§ **Requirements**
Nothing in the records may be left out or altered; reproduce them all exactly.
┌─ Provided data
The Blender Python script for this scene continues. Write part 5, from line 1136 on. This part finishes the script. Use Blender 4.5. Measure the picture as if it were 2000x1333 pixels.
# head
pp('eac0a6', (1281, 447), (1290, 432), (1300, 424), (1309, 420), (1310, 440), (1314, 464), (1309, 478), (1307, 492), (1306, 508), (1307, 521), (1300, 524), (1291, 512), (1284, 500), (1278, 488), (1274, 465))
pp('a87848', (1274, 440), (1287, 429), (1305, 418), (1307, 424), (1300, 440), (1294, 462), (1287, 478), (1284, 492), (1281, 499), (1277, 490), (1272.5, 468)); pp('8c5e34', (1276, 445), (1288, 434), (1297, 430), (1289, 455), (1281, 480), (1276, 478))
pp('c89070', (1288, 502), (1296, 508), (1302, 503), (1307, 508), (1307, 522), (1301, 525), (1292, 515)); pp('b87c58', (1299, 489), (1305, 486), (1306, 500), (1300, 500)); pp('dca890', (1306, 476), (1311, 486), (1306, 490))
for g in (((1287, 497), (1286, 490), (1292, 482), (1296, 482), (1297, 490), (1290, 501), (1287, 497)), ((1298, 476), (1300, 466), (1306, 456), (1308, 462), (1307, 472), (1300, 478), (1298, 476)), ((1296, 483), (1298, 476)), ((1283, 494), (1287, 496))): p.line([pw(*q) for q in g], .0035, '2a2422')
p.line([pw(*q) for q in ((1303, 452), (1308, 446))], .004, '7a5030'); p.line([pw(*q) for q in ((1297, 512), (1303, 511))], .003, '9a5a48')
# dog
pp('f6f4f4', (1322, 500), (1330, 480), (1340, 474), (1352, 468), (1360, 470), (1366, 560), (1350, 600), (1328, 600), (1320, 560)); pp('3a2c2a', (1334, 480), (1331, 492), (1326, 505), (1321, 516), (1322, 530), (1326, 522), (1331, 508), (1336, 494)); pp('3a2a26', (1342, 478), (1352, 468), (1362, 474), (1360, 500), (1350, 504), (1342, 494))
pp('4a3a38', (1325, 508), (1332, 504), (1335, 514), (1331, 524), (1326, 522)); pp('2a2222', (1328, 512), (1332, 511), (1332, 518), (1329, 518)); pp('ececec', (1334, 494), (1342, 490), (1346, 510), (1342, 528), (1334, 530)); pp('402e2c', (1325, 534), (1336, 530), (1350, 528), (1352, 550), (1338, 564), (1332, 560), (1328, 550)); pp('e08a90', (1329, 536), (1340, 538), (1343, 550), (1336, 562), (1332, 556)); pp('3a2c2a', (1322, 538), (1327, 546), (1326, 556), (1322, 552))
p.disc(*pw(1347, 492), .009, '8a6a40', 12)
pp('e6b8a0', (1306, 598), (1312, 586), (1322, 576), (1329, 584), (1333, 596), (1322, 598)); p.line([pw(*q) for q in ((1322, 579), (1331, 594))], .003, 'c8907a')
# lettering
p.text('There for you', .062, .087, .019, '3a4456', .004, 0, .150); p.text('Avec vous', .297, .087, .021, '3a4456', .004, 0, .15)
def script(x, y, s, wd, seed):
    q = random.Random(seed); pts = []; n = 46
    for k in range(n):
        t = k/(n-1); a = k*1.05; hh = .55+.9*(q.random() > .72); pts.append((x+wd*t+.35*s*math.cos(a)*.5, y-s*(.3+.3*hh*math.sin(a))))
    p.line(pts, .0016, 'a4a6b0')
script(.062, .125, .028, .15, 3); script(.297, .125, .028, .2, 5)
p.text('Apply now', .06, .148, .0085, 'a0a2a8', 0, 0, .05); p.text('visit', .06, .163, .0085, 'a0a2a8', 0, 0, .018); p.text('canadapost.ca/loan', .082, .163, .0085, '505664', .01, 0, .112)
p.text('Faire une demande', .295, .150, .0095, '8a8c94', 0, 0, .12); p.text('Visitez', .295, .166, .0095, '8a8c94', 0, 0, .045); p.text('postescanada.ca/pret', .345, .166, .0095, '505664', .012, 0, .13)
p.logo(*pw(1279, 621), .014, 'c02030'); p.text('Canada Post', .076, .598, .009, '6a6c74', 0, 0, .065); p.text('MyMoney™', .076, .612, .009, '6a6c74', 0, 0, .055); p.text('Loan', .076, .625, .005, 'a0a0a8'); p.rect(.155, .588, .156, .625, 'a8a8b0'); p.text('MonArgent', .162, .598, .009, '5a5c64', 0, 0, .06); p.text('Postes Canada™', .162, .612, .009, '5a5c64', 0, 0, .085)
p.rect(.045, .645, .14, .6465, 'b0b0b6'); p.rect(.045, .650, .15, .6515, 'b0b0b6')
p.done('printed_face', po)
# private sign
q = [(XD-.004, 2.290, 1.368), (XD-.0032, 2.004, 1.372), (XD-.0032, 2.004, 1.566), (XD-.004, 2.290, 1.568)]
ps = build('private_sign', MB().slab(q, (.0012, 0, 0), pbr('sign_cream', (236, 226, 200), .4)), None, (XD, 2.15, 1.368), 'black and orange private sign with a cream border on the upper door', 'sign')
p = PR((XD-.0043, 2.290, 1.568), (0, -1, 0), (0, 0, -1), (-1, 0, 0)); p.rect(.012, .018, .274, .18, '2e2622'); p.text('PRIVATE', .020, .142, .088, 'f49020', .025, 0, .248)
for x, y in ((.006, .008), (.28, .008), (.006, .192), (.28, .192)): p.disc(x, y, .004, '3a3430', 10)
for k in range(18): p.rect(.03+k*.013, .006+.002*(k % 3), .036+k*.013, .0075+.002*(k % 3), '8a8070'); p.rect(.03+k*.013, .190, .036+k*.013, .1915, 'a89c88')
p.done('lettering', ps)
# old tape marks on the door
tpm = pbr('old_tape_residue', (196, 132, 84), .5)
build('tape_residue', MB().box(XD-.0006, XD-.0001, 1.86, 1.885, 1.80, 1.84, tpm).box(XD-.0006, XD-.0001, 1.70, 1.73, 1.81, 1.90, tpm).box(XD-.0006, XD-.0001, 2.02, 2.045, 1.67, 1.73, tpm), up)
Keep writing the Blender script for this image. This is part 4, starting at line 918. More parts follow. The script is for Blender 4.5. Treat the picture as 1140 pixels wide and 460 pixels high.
└─
§ **Response to this exercise**
The Blender Python script for this scene continues. Write part 5, from line 1136 on. This part finishes the script. Use Blender 4.5. Measure the picture as if it were 2000x1333 pixels.
# head
pp('eac0a6', (1281, 447), (1290, 432), (1300, 424), (1309, 420), (1310, 440), (1314, 464), (1309, 478), (1307, 492), (1306, 508), (1307, 521), (1300, 524), (1291, 512), (1284, 500), (1278, 488), (1274, 465))
pp('a87848', (1274, 440), (1287, 429), (1305, 418), (1307, 424), (1300, 440), (1294, 462), (1287, 478), (1284, 492), (1281, 499), (1277, 490), (1272.5, 468)); pp('8c5e34', (1276, 445), (1288, 434), (1297, 430), (1289, 455), (1281, 480), (1276, 478))
pp('c89070', (1288, 502), (1296, 508), (1302, 503), (1307, 508), (1307, 522), (1301, 525), (1292, 515)); pp('b87c58', (1299, 489), (1305, 486), (1306, 500), (1300, 500)); pp('dca890', (1306, 476), (1311, 486), (1306, 490))
for g in (((1287, 497), (1286, 490), (1292, 482), (1296, 482), (1297, 490), (1290, 501), (1287, 497)), ((1298, 476), (1300, 466), (1306, 456), (1308, 462), (1307, 472), (1300, 478), (1298, 476)), ((1296, 483), (1298, 476)), ((1283, 494), (1287, 496))): p.line([pw(*q) for q in g], .0035, '2a2422')
p.line([pw(*q) for q in ((1303, 452), (1308, 446))], .004, '7a5030'); p.line([pw(*q) for q in ((1297, 512), (1303, 511))], .003, '9a5a48')
# dog
pp('f6f4f4', (1322, 500), (1330, 480), (1340, 474), (1352, 468), (1360, 470), (1366, 560), (1350, 600), (1328, 600), (1320, 560)); pp('3a2c2a', (1334, 480), (1331, 492), (1326, 505), (1321, 516), (1322, 530), (1326, 522), (1331, 508), (1336, 494)); pp('3a2a26', (1342, 478), (1352, 468), (1362, 474), (1360, 500), (1350, 504), (1342, 494))
pp('4a3a38', (1325, 508), (1332, 504), (1335, 514), (1331, 524), (1326, 522)); pp('2a2222', (1328, 512), (1332, 511), (1332, 518), (1329, 518)); pp('ececec', (1334, 494), (1342, 490), (1346, 510), (1342, 528), (1334, 530)); pp('402e2c', (1325, 534), (1336, 530), (1350, 528), (1352, 550), (1338, 564), (1332, 560), (1328, 550)); pp('e08a90', (1329, 536), (1340, 538), (1343, 550), (1336, 562), (1332, 556)); pp('3a2c2a', (1322, 538), (1327, 546), (1326, 556), (1322, 552))
p.disc(*pw(1347, 492), .009, '8a6a40', 12)
pp('e6b8a0', (1306, 598), (1312, 586), (1322, 576), (1329, 584), (1333, 596), (1322, 598)); p.line([pw(*q) for q in ((1322, 579), (1331, 594))], .003, 'c8907a')
# lettering
p.text('There for you', .062, .087, .019, '3a4456', .004, 0, .150); p.text('Avec vous', .297, .087, .021, '3a4456', .004, 0, .15)
def script(x, y, s, wd, seed):
    q = random.Random(seed); pts = []; n = 46
    for k in range(n):
        t = k/(n-1); a = k*1.05; hh = .55+.9*(q.random() > .72); pts.append((x+wd*t+.35*s*math.cos(a)*.5, y-s*(.3+.3*hh*math.sin(a))))
    p.line(pts, .0016, 'a4a6b0')
script(.062, .125, .028, .15, 3); script(.297, .125, .028, .2, 5)
p.text('Apply now', .06, .148, .0085, 'a0a2a8', 0, 0, .05); p.text('visit', .06, .163, .0085, 'a0a2a8', 0, 0, .018); p.text('canadapost.ca/loan', .082, .163, .0085, '505664', .01, 0, .112)
p.text('Faire une demande', .295, .150, .0095, '8a8c94', 0, 0, .12); p.text('Visitez', .295, .166, .0095, '8a8c94', 0, 0, .045); p.text('postescanada.ca/pret', .345, .166, .0095, '505664', .012, 0, .13)
p.logo(*pw(1279, 621), .014, 'c02030'); p.text('Canada Post', .076, .598, .009, '6a6c74', 0, 0, .065); p.text('MyMoney™', .076, .612, .009, '6a6c74', 0, 0, .055); p.text('Loan', .076, .625, .005, 'a0a0a8'); p.rect(.155, .588, .156, .625, 'a8a8b0'); p.text('MonArgent', .162, .598, .009, '5a5c64', 0, 0, .06); p.text('Postes Canada™', .162, .612, .009, '5a5c64', 0, 0, .085)
p.rect(.045, .645, .14, .6465, 'b0b0b6'); p.rect(.045, .650, .15, .6515, 'b0b0b6')
p.done('printed_face', po)
# private sign
q = [(XD-.004, 2.290, 1.368), (XD-.0032, 2.004, 1.372), (XD-.0032, 2.004, 1.566), (XD-.004, 2.290, 1.568)]
ps = build('private_sign', MB().slab(q, (.0012, 0, 0), pbr('sign_cream', (236, 226, 200), .4)), None, (XD, 2.15, 1.368), 'black and orange private sign with a cream border on the upper door', 'sign')
p = PR((XD-.0043, 2.290, 1.568), (0, -1, 0), (0, 0, -1), (-1, 0, 0)); p.rect(.012, .018, .274, .18, '2e2622'); p.text('PRIVATE', .020, .142, .088, 'f49020', .025, 0, .248)
for x, y in ((.006, .008), (.28, .008), (.006, .192), (.28, .192)): p.disc(x, y, .004, '3a3430', 10)
for k in range(18): p.rect(.03+k*.013, .006+.002*(k % 3), .036+k*.013, .0075+.002*(k % 3), '8a8070'); p.rect(.03+k*.013, .190, .036+k*.013, .1915, 'a89c88')
p.done('lettering', ps)
# old tape marks on the door
tpm = pbr('old_tape_residue', (196, 132, 84), .5)
build('tape_residue', MB().box(XD-.0006, XD-.0001, 1.86, 1.885, 1.80, 1.84, tpm).box(XD-.0006, XD-.0001, 1.70, 1.73, 1.81, 1.90, tpm).box(XD-.0006, XD-.0001, 2.02, 2.045, 1.67, 1.73, tpm), up)
Keep writing the Blender script for this image. This is part 4, starting at line 918. More parts follow. The script is for Blender 4.5. Treat the picture as 1140 pixels wide and 460 pixels high.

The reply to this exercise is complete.